Print, exactly as they stand, the lines from the start of the listing to the line containing "SC.view_settings.exposure = 0.0;", inclusive.

— Dataset entries —
##############################
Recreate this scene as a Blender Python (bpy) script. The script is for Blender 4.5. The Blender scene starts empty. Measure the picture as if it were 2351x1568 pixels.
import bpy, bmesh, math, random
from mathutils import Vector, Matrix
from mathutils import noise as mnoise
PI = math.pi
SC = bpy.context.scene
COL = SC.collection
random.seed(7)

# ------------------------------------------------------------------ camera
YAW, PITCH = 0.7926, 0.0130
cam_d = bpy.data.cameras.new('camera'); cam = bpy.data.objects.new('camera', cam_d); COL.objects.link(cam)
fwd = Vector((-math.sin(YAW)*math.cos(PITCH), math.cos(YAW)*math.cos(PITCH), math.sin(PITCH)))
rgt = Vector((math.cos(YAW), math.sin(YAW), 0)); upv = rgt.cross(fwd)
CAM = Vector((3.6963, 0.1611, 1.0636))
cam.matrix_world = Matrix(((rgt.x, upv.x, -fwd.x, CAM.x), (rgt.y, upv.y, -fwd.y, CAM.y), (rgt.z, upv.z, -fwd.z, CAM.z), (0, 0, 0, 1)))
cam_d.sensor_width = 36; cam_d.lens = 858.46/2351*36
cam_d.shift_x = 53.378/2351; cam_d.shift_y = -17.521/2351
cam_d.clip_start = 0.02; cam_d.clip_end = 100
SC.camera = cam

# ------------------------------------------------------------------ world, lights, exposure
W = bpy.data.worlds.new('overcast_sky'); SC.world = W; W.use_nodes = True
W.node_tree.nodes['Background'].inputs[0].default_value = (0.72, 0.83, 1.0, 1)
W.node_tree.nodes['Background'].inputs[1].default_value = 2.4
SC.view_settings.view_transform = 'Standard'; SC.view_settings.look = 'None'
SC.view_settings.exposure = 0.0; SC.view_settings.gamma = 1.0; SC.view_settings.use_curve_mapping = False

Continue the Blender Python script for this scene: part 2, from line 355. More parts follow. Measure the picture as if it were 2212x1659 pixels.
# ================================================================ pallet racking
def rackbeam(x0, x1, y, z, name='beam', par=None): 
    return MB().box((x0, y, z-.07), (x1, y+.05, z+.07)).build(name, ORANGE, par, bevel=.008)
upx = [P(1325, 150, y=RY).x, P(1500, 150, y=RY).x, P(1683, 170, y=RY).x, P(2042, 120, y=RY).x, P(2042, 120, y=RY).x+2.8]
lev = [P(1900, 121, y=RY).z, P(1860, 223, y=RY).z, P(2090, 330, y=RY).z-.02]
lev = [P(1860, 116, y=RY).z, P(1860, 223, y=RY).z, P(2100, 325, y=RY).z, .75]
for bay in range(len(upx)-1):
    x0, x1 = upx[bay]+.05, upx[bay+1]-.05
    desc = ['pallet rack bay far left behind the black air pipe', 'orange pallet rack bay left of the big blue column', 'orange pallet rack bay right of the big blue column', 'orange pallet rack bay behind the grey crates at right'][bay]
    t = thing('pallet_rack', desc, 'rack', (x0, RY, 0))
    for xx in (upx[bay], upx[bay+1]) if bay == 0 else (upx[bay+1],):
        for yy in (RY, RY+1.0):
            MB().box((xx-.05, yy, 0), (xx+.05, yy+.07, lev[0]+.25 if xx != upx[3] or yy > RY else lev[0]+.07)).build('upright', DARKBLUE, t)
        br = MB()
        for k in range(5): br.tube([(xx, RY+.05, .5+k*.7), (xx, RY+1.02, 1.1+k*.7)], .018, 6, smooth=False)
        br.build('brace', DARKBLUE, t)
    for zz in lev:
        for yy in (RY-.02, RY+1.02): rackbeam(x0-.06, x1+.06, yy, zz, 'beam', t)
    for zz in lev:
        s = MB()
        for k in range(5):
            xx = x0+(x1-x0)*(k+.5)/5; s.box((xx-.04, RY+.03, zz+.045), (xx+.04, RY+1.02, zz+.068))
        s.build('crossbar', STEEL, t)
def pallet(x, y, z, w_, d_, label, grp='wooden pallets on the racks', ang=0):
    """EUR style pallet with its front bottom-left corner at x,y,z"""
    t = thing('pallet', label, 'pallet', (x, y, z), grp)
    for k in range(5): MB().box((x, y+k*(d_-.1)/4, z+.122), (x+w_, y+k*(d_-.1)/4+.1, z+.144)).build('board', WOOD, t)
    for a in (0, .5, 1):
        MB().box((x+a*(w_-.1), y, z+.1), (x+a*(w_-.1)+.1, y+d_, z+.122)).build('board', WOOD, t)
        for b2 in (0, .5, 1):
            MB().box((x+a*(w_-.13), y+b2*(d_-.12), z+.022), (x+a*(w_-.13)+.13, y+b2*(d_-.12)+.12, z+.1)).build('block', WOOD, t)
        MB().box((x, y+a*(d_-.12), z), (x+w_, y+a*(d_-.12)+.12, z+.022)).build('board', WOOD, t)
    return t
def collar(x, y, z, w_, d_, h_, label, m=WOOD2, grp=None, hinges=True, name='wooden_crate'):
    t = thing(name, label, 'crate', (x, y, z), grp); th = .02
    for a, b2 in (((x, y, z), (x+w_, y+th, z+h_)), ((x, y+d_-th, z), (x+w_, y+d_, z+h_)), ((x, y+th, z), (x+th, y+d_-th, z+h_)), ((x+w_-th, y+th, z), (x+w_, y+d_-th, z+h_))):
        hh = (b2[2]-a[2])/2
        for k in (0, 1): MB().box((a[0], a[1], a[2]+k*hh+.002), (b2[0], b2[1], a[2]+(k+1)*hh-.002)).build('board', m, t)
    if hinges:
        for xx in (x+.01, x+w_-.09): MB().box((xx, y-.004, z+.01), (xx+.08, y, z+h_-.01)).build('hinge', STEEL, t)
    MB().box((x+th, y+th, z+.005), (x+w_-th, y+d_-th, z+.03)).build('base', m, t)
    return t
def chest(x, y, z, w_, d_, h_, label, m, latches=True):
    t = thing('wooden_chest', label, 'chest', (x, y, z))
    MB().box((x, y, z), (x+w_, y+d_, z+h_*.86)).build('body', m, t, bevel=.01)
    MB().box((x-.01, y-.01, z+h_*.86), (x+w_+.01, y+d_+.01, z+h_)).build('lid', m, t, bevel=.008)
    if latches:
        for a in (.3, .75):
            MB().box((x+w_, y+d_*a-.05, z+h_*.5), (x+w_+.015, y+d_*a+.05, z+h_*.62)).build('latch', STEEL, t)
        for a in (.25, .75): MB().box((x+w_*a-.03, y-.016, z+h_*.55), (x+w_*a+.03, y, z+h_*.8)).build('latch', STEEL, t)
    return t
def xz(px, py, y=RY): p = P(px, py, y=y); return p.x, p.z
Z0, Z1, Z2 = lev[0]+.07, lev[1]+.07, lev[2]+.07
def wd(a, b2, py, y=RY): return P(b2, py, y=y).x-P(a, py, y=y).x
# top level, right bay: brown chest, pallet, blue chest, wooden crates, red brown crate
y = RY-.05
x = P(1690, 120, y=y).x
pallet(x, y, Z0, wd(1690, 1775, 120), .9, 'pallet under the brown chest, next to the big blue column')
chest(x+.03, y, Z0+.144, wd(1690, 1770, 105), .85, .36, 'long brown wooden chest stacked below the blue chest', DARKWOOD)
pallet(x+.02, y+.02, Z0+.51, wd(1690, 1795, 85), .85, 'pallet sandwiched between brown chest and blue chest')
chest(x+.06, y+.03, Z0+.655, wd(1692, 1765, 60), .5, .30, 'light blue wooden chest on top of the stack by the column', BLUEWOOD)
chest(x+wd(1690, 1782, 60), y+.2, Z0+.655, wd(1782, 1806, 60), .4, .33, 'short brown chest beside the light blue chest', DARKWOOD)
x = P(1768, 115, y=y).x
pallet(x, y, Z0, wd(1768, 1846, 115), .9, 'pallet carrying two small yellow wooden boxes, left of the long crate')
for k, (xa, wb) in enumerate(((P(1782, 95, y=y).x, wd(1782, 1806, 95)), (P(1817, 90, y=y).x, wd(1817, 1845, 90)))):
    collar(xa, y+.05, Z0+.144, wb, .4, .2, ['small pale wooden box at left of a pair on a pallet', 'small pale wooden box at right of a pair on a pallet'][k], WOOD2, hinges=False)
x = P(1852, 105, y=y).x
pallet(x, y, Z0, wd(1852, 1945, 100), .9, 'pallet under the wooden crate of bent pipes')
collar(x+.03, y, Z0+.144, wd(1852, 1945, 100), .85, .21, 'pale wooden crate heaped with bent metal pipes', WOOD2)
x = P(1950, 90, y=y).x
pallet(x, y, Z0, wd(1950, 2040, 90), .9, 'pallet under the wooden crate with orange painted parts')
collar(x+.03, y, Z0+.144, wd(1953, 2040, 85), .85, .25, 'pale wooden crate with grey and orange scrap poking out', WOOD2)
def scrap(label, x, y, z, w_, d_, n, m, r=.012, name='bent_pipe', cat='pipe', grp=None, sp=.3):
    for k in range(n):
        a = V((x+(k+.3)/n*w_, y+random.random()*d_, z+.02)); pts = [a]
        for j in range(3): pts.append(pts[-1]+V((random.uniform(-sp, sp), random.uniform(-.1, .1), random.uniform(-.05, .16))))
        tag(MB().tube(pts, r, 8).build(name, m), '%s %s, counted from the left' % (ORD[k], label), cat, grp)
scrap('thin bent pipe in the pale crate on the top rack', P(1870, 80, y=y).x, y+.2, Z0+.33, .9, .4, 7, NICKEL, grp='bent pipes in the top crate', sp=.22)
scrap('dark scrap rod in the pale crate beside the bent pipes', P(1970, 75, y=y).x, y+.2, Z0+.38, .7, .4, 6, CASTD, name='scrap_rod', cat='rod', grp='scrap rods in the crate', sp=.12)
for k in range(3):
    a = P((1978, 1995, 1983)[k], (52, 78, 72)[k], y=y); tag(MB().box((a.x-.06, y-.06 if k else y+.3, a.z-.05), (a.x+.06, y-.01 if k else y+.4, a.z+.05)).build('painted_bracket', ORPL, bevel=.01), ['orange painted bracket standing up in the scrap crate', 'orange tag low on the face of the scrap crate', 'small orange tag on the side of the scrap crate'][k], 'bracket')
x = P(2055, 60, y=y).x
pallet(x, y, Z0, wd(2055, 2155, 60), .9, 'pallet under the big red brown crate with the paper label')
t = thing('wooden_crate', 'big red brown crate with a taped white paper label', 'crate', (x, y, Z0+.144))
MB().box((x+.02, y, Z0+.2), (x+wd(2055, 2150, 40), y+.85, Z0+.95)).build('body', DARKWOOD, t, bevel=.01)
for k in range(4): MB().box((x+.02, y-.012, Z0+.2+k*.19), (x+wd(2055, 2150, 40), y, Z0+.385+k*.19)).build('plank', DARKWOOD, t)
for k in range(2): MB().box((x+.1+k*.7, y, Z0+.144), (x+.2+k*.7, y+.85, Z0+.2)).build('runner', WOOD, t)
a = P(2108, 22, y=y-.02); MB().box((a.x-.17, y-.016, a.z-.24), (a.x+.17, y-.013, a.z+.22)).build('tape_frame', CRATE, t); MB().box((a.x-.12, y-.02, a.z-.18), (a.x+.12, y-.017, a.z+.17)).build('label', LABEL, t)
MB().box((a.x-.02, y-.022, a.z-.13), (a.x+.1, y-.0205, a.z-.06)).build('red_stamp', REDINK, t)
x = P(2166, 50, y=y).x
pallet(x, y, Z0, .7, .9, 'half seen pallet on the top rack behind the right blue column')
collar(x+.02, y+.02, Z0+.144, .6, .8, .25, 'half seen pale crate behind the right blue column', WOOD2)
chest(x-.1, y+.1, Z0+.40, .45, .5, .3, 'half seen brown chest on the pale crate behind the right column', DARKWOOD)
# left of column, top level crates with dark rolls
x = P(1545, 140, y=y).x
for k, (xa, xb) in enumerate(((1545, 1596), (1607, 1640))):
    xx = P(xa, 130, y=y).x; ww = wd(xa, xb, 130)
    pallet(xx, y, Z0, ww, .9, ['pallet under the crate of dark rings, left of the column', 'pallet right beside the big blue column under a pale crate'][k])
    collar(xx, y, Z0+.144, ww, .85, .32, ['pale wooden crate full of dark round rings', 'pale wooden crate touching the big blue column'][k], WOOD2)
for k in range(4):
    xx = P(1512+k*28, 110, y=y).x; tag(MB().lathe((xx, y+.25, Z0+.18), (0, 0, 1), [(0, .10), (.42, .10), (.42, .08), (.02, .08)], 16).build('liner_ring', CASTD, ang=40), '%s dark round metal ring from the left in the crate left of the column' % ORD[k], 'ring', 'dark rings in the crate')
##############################
— Answer for the task —
Recreate this scene as a Blender Python (bpy) script. The script is for Blender 4.5. The Blender scene starts empty. Measure the picture as if it were 2351x1568 pixels.
import bpy, bmesh, math, random
from mathutils import Vector, Matrix
from mathutils import noise as mnoise
PI = math.pi
SC = bpy.context.scene
COL = SC.collection
random.seed(7)

# ------------------------------------------------------------------ camera
YAW, PITCH = 0.7926, 0.0130
cam_d = bpy.data.cameras.new('camera'); cam = bpy.data.objects.new('camera', cam_d); COL.objects.link(cam)
fwd = Vector((-math.sin(YAW)*math.cos(PITCH), math.cos(YAW)*math.cos(PITCH), math.sin(PITCH)))
rgt = Vector((math.cos(YAW), math.sin(YAW), 0)); upv = rgt.cross(fwd)
CAM = Vector((3.6963, 0.1611, 1.0636))
cam.matrix_world = Matrix(((rgt.x, upv.x, -fwd.x, CAM.x), (rgt.y, upv.y, -fwd.y, CAM.y), (rgt.z, upv.z, -fwd.z, CAM.z), (0, 0, 0, 1)))
cam_d.sensor_width = 36; cam_d.lens = 858.46/2351*36
cam_d.shift_x = 53.378/2351; cam_d.shift_y = -17.521/2351
cam_d.clip_start = 0.02; cam_d.clip_end = 100
SC.camera = cam

# ------------------------------------------------------------------ world, lights, exposure
W = bpy.data.worlds.new('overcast_sky'); SC.world = W; W.use_nodes = True
W.node_tree.nodes['Background'].inputs[0].default_value = (0.72, 0.83, 1.0, 1)
W.node_tree.nodes['Background'].inputs[1].default_value = 2.4
SC.view_settings.view_transform = 'Standard'; SC.view_settings.look = 'None'
SC.view_settings.exposure = 0.0; SC.view_settings.gamma = 1.0; SC.view_settings.use_curve_mapping = False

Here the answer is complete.